Tea Timer

Although glossy and well-costumed, the tale of Sidonie-Gabrielle Colette is lacking the tough-minded storytelling that would seek beyond scandalous behavior.

Sidonie-Gabrielle Colette, the French author best known by her surname, led the sort of life (1873-1954) that could never be fully mythologized cinematically until today. A full account of the life and career of the LGBTQ and equal-rights icon – a scandalous figure in her time – would have been a shade too hot to handle. Now, however, Colette’s story can be told frankly, and that leads us to Colette, starring Keira Knightley and a clutch of flamboyant character actors.

For all its high-gloss artistry and earnest intent, Colette works better as a lightly likable Sunday-matinee entertainment to be taken with Earl Grey tea and a gourmet chocolate bar in the soothing confines of the art house, rather than the tough-minded drama it ought to be.

In the title role as the wide-eyed country demoiselle from a conservative family in Saint-Sauveur in the Gironde, Knightley indulges her trademark willful girlishness with great vigor – even after Colette moves to Paris and marries author-promoter-notorious-lecher Willy Gauthier-Villars (Dominic West), a man in love with the sound of his own voice.

Colette’s passion is to write, in longhand with pen and ink, about the places she goes and the things she sees, in the character of an adventurous young woman named Claudine.
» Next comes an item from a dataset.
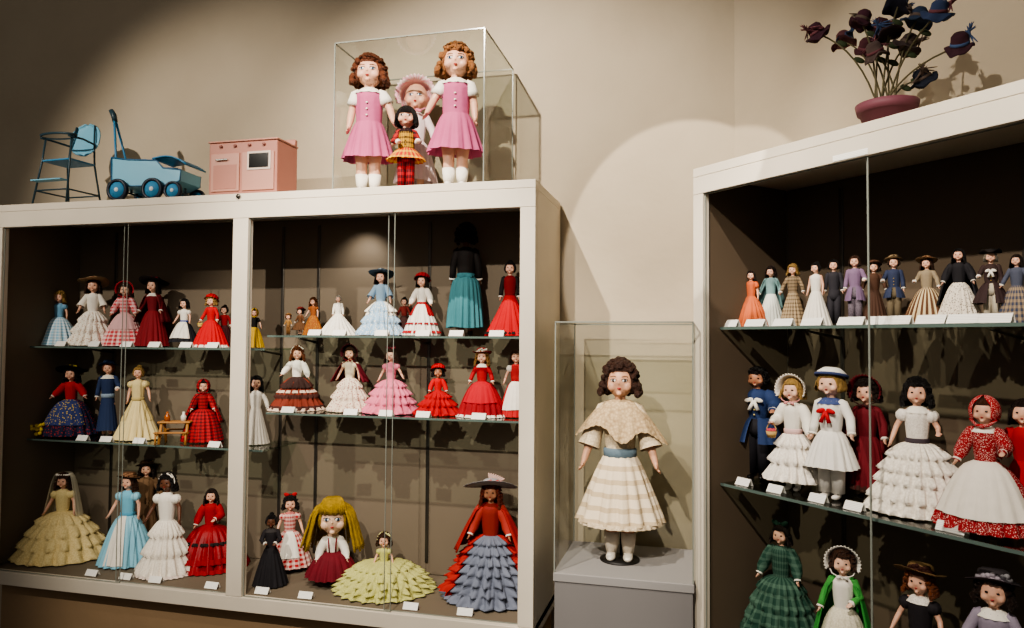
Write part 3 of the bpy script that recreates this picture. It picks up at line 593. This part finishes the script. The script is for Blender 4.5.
LD(384,533,96,ZB,2.74,'lime yellow gown doll','brown haired doll in very wide pale lime ruffled gown',cu=26,cy=yc,**a,hd=.25,hair=('curly',BRN,.3),top=(196,196,120),slv='puff',sk=((206,204,136),'lace',(168,168,92),26),p=.34,tiers=5,fl=.04,nf=22,amp=.035,hatt=('band',(220,215,150)),pose=('out','out'))
LD(491,482,88,ZB,2.76,'grey ruffled gown doll','tall doll in slate grey ruffled gown, red shawl and broad hat',cu=-26,cy=yc,**a,hd=.17,skn=SKM,hair=('curly',(140,56,32),.7),top=(140,40,34),slv='full',slvm=(170,56,46),sk=((130,136,152),None,(92,98,114),12),p=.65,tiers=7,fl=.045,nf=20,amp=.05,hatt=('sun',(160,158,162),(180,70,62)),extra=(('over',(176,40,34),.85,-100,-50),('over',(176,40,34),.5,62,258),('cape',(160,36,32),.4,.8)),pose=('out','out'))
P=atY(176,420,2.75); woodm=fab((196,142,80),None,(158,108,58),20,.5,nm='light_wood')
t=thing('toy_table','miniature light wood table with side benches on the second shelf','toy furniture',(P.x,2.75,zL2+.0005),.35,None,1.25)
bobj('tabletop',(-.055,-.024,.072),(.055,.024,.078),woodm,t)
for sx in(-1,1):
    for sy in(-1,1):
        bm=nb(); tube(bm,[(sx*.044,sy*.034,0),(sx*.044,sy*.014,.072)],[.005,.005],8); obj('leg',bm,woodm,t)
    bm=nb(); tube(bm,[(sx*.044,-.055,.036),(sx*.044,.055,.036)],.004,8); obj('crossbar',bm,woodm,t)
for sy in(-1,1):
    bobj('bench_seat',(-.055,sy*.05-.010,.0405),(.055,sy*.05+.010,.045),woodm,t)
    for sx in(-1,1):
        bm=nb(); tube(bm,[(sx*.05,sy*.05,0),(sx*.05,sy*.05,.041)],.0035,8); obj('bench_leg',bm,woodm,t)
for dx,lb,cc in((-.035,'tiny amber bottle at left of the toy table',(170,90,30)),(.03,'tiny white jug at right of the toy table',(230,225,215))):
    bm=nb(); lathe(bm,[(.001,0),(.011,0),(.012,.02),(.005,.03),(.005,.040),(.001,.040)],14); o=obj('toy_bottle',bm,sol(cc,.2,nm='glazed'),None); o.location=(P.x+dx,2.75+dx*.36,zL2+.0985); tag(o,lb,'bottle')
H1='fashion dolls on the top shelf of the angled cabinet'; yy=.235; a=dict(group=H1,hd=.165)
RDl(751,271,38,zQ1,yy,'orange gown doll','dark haired doll in flaring orange gown, first on the top row',cu=-24,cw=.075,**a,hair=('long',DBR,.6),top=(196,98,58),slv='short',sk=((204,108,66),None,(160,80,46),10),p=.8,amp=.08,pose=('down','down'))
RDl(771,267,28,zQ1,yy+.05,'teal caped doll','doll in white dress with pale teal cape, beside the orange gown',cu=-18,cw=.075,**a,hair=('curly',DBR,.4),top=(120,150,150),slv='long',sk=(206,208,200),p=.9,extra=(('cape',(100,130,130),.3),))
RDl(793,265,28,zQ1,yy+.03,'tan checked doll','fair haired doll in tan checked suit and skirt',cu=-12,cw=.07,**a,hair=('curly',BLO,.4),top=((150,130,104),'plaid',(80,66,50),30),slv='long',sk=((170,150,120),'plaid',(96,78,60),26),p=.9)
RDl(816,263,30,zQ1,yy+.02,'slim white gown doll','dark haired doll in slim floor length white gown',cu=-6,cw=.07,**a,hair=('bun',BLK,.2),top=WHT,slv=None,sk=WHT,p=.95,amp=.05,pose=('down','down'))
RDl(834,260,18,zQ1,yy+.05,'charcoal suited doll','slender doll in charcoal suit between white and lilac dolls',False,**a,hair=('bob',BLK,.3),top=(50,48,54),slv='long',pants=(46,44,50),pose=('down','down'))
RDl(855,256,24,zQ1,yy,'lilac jacket doll','doll in lilac jacket and grey patterned trousers',cu=-6,cw=.08,**a,hair=('bob',BRN,.4),top=(130,106,134),slv='long',pants=((110,100,110),'floral',(70,60,70),30),pose=('down','bend'),extra=(('coat',(124,102,130),.36),))
RDl(874,262,24,zQ1,yy+.04,'brown dress doll','doll in dark brown dress with small brown hat',cu=4,cw=.07,**a,hair=('curly',DBR,.3),top=(80,54,40),slv='long',sk=(76,52,40),hem=.1,p=.9,hatt=('brim',(86,58,42)))
RDl(894,257,28,zQ1,yy,'navy uniform doll','male doll in navy uniform jacket, tan hat and boots',cu=2,cw=.07,**a,hair=('bob',BRN,.2),top=(50,58,84),slv='long',pants=(106,94,74),hatt=('brim',(150,126,92),BLK),extra=(('buttons',(200,170,80)),('coat',(50,58,84),.4)),pose=('bend','down'))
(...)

Willy indulges his wife’s impulse as long as she allows him to publish her novels under his name. The fictions, replete with sexual innuendo, become best-sellers, and so Colette is obliged to keep cranking out the work. When she balks, Willy locks her in her room.
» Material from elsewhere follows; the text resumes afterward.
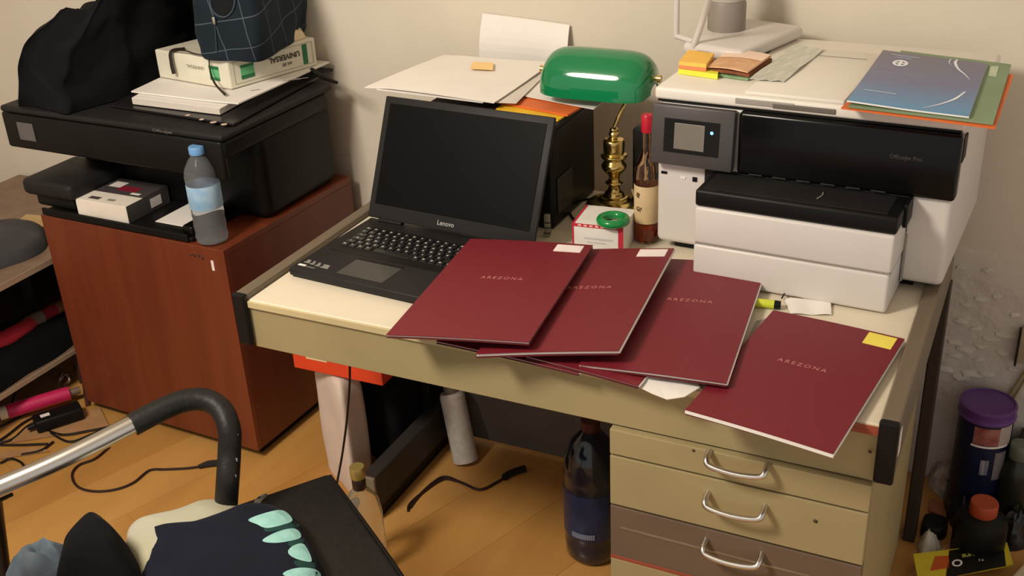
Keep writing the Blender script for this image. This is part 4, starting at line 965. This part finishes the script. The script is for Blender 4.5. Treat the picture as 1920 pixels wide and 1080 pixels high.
text('SUPER GLUE', .015, lambda a, b_: ong(.68+a/ww_, .66+b_/hh_, .0032), 'title_lettering', M('pale_yellow_print', (196, 200, 92), .5), gp, bold=.0006)
text('3 g', .010, lambda a, b_: ong(.68+a/ww_, .40+b_/hh_, .0032), 'small_lettering', m_label, gp)
mb = MB(); t = bmesh.new(); R1 = [[t.verts.new(ong(.43+rr_/ww_*math.cos(a), .42+rr_/hh_*math.sin(a), .0034)) for a in [2*pi*k/20 for k in range(20)]] for rr_ in (.0075, .0125)]
for k in range(20): t.faces.new((R1[0][k], R1[0][(k+1) % 20], R1[1][(k+1) % 20], R1[1][k]))
mb._merge(t); mb.build('round_logo', m_label, gp)
wbx = thing('cream_box', 'cream box corner cut by the right picture edge beside the glue pack', 'box', at(1930, 1060, z=0))
p = at(1893, 1085, z=.06)
MB(frame(p.x, p.y, 0, -.35)).box(0, .18, -.02, .15, 0.0, .06, .004).build('box_card', M('cream_card', (190, 180, 150), .7), wbx)
# outlet and wire
oc = thing('wall_socket', 'beige wall socket box at the right picture edge above the wire', 'socket', at(1925, 640, y=.98))
p = at(1914, 618, y=.955); q_ = at(1914, 688, y=.955)
MB().box(p.x+.002, p.x+.09, .952, .979, q_.z+.008, p.z, .004, 2).build('socket_box', M('beige_plastic', (172, 158, 128), .5), oc, SM)
MB().box(p.x-.002, p.x+.003, .953, .979, q_.z, p.z-.006, .001).build('dark_side', m_blk2, oc)
wr_ = thing('wall_wire', 'pair of yellowish wires dropping from wall socket behind the tub', 'wire', at(1905, 720, y=.975))
MB().tube([at(1925, 690, y=.972), at(1912, 712, y=.972), at(1893, 740, y=.972), at(1884, 760, y=.972), at(1878, 800, y=.972)], .0028, 8).tube([at(1928, 702, y=.972), at(1918, 718, y=.972), at(1900, 748, y=.972), at(1890, 768, y=.972), at(1884, 805, y=.972)], .0028, 8).build('wire_pair', M('yellowed_wire', (150, 134, 84), .5), wr_, SM)

# ================================================================== far left: low shelf unit and floor clutter
sh_ = thing('low_shelf', 'low open shelf unit with pale edges left of the cherry cabinet', 'shelf', (-1.4, .4, 0))
m_shw = M('grey_oak_board', (128, 104, 84), .5, var=.1, vs=20)
m_she = M('pale_shelf_edge', (170, 146, 122), .5)
XF = -1.115
MB().box(-1.75, XF, -.45, .96, .425, .444, .001).build('top_board', m_shw, sh_)
MB().box(XF+.0002, XF+.003, -.45, .96, .426, .443).build('edge_strip', m_she, sh_)
MB().box(-1.75, XF-.03, -.45, .96, .115, .13, .001).build('bottom_board', m_shw, sh_)
MB().box(XF-.0298, XF-.026, -.45, .96, .116, .1295).build('edge_strip', m_she, sh_)
MB().box(-1.75, -1.735, -.45, .96, .13, .425).build('back_board', m_blk, sh_)
MB().box(-1.735, XF-.01, .93, .945, .13, .425).build('side_board', m_blk, sh_)
MB().box(-1.735, XF-.01, -.45, -.435, .13, .425).build('side_board', m_blk, sh_)
for y_ in (-.4, .52): MB().box(XF-.055, XF-.03, y_, y_+.025, 0, .115, .002).build('shelf_leg', M('dark_leg', (60, 40, 34), .6), sh_)
fb = thing('folded_grey_cloth', 'folded charcoal cloth on top of low shelf', 'cloth', at(30, 460, z=.445))
pts = [(-60, 440), (0, 424), (55, 424), (84, 434), (88, 462), (60, 484), (0, 505), (-60, 530)]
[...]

She longs to assert herself. It happens slowly, in increments, and with detours. Her frustration takes the form of a very slow burn, which gives director Wash Westmoreland and screenwriters Richard Glatzer and Rebecca Lenkiewicz ample time to tow the dissatisfied Colette through a carnival sideshow of Belle Époque debauchery.

Knightley has a face made for costumed dramatics. She and her prominent jaw line have negotiated Jane Austen (Pride & Prejudice), World War I-era Britain (Atonement), and the hectic dawn of psychotherapy (A Dangerous Method), all the while portraying women as reluctant catalysts. Colette presents a familiar scenario – a kept woman who rebels in private while subservient in public, even as her husband steals her glory.

This pulpy, gossipy tale deserves a nutty filmmaker, but we get something mousier and less threatening. Despite its riotous sinning and unpunished injustice, it has the tame flavor of a lunch date.

COLETTE ( 2 ) • Directed by Wash Westmoreland • Starring Keira Knightley, Eleanor Tomlinson, Fiona Shaw • Rated R • 111 min. • At Osio Theater Oct. 11.